Hallie is 4 years old.  She is old enough to be truly terrified of Ryan and me and the fact that we are taking her away from everything she has ever known.  I can't imagine how scary it is going to be for her... how hard it is going to be to trust these strange, new adults, especially when many of the adults in her life have let her down.  She is coming from a hard place.  I haven't blogged as much about Hallie as I did with Jordan and part of that is because of an overall lack of time, but also, the bits of information we've received about Hallie are heartbreaking.  We know that she has been treated less than kindly and that has made me feel a little more protective of her and her story.  None of that makes me want her less, in fact it makes me want her more.  I just wish we could have had her home sooner.  Four years is a long time to live without a family.  To live in fear.  To live without feeling loved.  We already have a whole slew of doctors appointments set up for when we get home.  But I'm more worried about how we'll heal her emotional wounds.  I just hope and pray that she'll learn to trust us, to let us love her, and be her family. 

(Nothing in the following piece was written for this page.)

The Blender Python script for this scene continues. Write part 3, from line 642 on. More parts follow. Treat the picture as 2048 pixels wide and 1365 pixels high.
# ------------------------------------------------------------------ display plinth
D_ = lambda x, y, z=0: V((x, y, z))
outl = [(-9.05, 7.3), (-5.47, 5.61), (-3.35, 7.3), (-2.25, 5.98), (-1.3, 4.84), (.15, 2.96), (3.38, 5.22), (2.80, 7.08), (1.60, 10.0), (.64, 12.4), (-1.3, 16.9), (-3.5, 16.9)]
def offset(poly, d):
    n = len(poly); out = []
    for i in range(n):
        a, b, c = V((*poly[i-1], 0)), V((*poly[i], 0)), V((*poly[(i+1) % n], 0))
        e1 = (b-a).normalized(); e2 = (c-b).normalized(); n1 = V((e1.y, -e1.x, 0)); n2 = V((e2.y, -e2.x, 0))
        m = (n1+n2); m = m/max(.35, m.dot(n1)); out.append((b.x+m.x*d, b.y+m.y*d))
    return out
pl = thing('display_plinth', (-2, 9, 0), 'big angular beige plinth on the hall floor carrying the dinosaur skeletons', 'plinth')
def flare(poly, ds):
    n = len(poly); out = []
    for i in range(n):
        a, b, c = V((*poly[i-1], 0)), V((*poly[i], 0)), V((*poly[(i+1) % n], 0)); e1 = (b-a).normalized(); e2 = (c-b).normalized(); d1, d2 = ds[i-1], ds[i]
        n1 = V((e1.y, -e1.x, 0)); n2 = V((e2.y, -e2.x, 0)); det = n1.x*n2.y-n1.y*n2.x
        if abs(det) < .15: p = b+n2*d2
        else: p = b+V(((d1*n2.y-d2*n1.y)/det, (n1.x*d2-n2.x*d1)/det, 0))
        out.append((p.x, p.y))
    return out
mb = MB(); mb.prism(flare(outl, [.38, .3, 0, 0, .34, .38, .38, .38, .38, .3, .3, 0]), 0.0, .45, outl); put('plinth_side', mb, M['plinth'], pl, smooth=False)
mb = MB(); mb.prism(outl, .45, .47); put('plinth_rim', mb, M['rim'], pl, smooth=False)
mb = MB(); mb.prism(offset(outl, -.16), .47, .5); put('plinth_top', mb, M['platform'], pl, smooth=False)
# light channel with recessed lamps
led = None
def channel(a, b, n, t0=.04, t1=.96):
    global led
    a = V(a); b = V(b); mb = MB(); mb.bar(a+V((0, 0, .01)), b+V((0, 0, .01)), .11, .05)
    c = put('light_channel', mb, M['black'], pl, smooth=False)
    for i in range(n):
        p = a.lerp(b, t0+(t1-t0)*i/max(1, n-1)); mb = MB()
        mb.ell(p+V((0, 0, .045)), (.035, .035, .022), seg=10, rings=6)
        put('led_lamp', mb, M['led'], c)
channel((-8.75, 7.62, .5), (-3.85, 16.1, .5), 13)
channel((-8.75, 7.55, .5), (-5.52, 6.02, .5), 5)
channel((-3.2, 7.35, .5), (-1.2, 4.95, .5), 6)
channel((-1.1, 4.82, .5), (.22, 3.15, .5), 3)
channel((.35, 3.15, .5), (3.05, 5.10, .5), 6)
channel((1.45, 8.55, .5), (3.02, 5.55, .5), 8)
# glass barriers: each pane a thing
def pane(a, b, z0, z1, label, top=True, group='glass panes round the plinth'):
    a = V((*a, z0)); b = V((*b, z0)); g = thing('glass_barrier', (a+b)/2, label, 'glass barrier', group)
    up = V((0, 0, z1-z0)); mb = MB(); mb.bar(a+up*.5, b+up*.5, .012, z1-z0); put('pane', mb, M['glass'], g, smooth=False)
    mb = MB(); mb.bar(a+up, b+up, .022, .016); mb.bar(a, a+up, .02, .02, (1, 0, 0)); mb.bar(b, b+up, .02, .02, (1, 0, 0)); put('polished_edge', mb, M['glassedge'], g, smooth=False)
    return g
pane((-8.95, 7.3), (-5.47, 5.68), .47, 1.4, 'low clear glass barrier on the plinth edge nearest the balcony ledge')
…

With that, here are our final updated pictures of Hallie:



And this is my favorite video of our cute girl threading beads like a pro.  There is such a sweetness about her and an eagerness to please.  My favorite part is near the end at about 2:30 the nanny asks her a question, that I assume is something like, "Who is this picture for?" and she quietly answers "Mama... Mama Hao"  (Mama... Mama is good).  I know, I know, it was just something her nannies prompted her to say, but her little shifty eye way of saying it makes me love her even more.  In spite of my nerves, I adore this little girl and I really can't wait to meet our Hallie!